Artists have taken to ‘dumpster diving’ – locating and using discarded items to create new pieces of art and installations
Artists around the country are using discarded items to create through the waste-to-art movement. Participants claim the movement is an innovative and resourceful way to turn trash into a showpiece item.
Zachary Bennett-Brook told ABC Illawarra how he has taken to using a variety of canvasses for his art.
“A lot of my works are on surfboards, surfboard fins and have designs associated with the water and cooler colours,” he said.
“But I’ll put them on more abstract things like footballs or football boots, whatever people want painted up, I’ll do.”
In an era where surfboards are mass manufactured and cheap, Bennett-Brook has a steady stream of boards to revive.
He works in a Wollongong surf shop and is friends with a group of sponsored surfers. He takea old boards, fixes them if they’re broken, and then sets to work turning them into art.

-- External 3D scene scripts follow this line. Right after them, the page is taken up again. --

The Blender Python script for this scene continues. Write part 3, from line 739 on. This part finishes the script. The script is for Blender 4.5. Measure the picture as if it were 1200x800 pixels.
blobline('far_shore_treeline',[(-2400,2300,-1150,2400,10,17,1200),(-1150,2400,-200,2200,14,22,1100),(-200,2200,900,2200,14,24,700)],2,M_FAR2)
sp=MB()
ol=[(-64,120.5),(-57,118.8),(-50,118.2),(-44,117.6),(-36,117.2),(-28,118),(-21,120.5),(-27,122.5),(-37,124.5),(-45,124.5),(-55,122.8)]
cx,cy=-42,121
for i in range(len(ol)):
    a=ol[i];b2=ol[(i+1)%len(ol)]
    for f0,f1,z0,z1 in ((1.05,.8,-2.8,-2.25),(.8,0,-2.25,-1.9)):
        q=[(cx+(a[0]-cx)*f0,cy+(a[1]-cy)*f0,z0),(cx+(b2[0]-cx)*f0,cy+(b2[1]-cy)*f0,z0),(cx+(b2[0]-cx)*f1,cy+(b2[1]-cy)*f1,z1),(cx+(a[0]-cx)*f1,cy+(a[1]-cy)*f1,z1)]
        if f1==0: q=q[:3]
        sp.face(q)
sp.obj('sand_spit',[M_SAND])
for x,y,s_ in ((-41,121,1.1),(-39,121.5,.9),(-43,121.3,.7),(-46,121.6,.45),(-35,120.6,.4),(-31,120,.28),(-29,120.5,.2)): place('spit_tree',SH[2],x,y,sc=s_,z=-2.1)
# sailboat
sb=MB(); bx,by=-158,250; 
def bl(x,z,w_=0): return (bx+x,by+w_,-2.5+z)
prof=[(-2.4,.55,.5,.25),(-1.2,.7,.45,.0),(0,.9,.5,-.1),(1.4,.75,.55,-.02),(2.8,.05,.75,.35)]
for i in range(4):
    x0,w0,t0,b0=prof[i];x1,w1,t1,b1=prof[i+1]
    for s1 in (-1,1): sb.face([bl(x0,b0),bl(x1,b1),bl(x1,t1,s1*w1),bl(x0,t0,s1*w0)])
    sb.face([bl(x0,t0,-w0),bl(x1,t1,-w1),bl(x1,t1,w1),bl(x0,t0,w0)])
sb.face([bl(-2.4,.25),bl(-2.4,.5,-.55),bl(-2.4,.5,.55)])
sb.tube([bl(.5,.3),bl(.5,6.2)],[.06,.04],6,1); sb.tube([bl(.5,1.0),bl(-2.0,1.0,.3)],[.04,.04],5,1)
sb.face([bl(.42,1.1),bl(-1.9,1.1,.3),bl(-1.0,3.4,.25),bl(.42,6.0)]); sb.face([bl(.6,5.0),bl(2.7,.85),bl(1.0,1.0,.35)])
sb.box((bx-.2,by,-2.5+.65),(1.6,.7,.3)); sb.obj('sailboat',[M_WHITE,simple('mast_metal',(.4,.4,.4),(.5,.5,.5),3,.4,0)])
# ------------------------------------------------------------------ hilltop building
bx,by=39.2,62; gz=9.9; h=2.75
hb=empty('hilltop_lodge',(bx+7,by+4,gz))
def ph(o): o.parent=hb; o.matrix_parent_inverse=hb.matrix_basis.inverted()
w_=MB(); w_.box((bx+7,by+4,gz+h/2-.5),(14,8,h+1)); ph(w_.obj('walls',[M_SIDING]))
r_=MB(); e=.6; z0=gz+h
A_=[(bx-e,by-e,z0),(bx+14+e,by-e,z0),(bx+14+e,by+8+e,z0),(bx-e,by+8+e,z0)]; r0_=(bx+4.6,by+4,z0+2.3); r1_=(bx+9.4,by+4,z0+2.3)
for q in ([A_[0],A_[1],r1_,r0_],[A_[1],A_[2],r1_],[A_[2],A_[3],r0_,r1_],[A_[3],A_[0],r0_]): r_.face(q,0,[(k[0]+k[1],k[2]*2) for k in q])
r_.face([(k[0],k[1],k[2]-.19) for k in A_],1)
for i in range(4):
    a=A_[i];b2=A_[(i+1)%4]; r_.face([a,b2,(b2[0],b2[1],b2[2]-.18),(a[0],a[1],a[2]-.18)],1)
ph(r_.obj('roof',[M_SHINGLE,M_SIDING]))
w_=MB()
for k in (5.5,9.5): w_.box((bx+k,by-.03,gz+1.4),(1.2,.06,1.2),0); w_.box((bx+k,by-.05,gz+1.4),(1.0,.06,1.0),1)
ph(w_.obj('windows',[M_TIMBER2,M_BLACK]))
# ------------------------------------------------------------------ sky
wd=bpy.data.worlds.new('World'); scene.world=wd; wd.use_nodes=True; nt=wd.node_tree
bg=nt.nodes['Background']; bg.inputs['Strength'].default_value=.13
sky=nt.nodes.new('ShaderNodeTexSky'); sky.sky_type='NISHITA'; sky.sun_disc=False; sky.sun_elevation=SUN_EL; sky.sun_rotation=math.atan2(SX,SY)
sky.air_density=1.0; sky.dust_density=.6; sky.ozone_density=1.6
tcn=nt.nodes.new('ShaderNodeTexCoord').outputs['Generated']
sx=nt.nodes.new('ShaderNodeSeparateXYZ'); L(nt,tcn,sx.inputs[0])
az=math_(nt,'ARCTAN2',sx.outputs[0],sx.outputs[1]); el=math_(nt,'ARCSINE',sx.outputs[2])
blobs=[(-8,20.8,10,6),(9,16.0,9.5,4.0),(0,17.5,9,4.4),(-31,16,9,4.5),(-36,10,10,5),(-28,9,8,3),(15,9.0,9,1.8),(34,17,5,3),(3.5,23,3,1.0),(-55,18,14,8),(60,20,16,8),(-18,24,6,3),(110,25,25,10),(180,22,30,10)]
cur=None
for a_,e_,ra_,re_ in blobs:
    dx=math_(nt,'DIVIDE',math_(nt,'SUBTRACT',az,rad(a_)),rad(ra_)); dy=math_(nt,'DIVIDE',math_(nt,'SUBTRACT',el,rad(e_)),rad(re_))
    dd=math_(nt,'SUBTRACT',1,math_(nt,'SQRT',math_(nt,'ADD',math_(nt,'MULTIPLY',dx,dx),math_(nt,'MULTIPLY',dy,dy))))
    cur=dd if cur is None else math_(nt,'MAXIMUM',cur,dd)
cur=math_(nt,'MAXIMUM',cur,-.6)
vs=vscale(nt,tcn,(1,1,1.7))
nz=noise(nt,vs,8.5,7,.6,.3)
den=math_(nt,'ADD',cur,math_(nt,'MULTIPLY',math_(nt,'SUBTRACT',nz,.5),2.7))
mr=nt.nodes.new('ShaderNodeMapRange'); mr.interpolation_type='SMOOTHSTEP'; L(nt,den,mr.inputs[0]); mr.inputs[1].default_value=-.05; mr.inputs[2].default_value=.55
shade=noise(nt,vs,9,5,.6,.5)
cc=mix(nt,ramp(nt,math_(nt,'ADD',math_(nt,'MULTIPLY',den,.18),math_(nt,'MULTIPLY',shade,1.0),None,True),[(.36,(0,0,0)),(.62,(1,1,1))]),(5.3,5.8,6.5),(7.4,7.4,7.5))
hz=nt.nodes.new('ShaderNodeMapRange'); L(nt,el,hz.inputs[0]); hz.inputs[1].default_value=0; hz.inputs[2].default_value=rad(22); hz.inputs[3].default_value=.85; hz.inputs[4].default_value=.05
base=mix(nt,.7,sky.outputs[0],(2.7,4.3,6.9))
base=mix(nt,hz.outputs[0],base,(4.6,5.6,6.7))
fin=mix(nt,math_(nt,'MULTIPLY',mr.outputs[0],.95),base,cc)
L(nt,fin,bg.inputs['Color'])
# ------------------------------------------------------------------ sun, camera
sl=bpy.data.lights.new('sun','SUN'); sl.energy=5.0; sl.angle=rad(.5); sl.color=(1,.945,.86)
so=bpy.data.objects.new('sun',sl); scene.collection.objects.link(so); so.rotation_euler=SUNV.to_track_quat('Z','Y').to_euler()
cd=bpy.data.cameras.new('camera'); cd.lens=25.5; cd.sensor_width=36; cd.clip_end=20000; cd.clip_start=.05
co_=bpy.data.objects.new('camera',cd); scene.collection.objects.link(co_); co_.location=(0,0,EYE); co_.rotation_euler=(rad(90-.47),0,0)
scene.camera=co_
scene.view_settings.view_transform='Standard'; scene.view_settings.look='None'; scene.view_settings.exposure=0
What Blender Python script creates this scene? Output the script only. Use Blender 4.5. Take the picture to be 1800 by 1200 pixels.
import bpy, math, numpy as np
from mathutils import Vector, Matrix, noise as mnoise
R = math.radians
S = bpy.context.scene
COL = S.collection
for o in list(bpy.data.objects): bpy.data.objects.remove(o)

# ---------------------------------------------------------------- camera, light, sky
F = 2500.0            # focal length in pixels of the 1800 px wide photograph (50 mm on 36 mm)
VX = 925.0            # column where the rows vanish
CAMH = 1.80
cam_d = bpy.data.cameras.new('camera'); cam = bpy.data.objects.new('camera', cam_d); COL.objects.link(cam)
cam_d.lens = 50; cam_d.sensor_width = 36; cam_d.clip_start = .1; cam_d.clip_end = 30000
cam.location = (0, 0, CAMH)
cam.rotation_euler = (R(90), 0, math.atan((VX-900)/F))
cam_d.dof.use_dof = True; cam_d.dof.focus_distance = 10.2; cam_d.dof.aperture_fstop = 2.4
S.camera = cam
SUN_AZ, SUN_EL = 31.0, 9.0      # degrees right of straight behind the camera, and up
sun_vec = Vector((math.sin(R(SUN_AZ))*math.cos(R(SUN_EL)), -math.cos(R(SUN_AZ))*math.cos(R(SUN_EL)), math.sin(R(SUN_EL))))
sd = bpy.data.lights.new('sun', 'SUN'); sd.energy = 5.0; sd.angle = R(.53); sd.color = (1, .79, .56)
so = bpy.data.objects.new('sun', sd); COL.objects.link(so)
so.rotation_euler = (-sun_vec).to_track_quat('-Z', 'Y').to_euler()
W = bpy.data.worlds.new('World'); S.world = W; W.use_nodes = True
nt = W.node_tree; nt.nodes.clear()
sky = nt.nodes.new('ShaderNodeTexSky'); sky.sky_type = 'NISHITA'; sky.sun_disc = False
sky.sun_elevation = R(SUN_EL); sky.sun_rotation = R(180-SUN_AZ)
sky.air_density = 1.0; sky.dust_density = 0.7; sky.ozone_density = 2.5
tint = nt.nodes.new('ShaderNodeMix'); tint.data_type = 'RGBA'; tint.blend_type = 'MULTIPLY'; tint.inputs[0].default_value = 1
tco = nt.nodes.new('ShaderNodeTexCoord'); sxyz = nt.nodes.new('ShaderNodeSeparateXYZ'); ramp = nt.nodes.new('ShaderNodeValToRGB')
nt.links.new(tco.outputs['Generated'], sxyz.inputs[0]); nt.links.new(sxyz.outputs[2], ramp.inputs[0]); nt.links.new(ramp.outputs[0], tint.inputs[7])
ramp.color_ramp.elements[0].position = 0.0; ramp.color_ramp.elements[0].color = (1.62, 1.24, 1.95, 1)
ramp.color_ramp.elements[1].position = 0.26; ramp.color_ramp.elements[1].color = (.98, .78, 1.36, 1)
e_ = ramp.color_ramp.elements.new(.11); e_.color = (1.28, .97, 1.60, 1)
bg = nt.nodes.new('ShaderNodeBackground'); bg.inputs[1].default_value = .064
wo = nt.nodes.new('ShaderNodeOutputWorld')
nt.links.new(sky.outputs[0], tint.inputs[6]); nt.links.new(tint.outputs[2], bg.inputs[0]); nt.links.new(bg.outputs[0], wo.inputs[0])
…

“It’s important having that ecological environmental aspect to it – being Indigenous, this land and country mean everything to me,” he said.
“Instead of going into landfill, I give them a second life.”
UOW student Sharri Lembryk discovers the true meaning of the ‘waste not, want not’ mantra while dumpster diving.
And this practise isn’t just restricted to the local area.
A Chicago-area furniture store chain was throwing away about a half tonne of discontinued fabric samples every year until employee Vanessa Howells started intercepting the boxes of samples on their way to the garbage. During the first year, 860 pounds of fabric were saved from landfill and donated to schools and non-profit organisations.
Each Australian household generates about 400kg of waste every year. There are many options for reducing, recycling and a variety of different methods to reuse.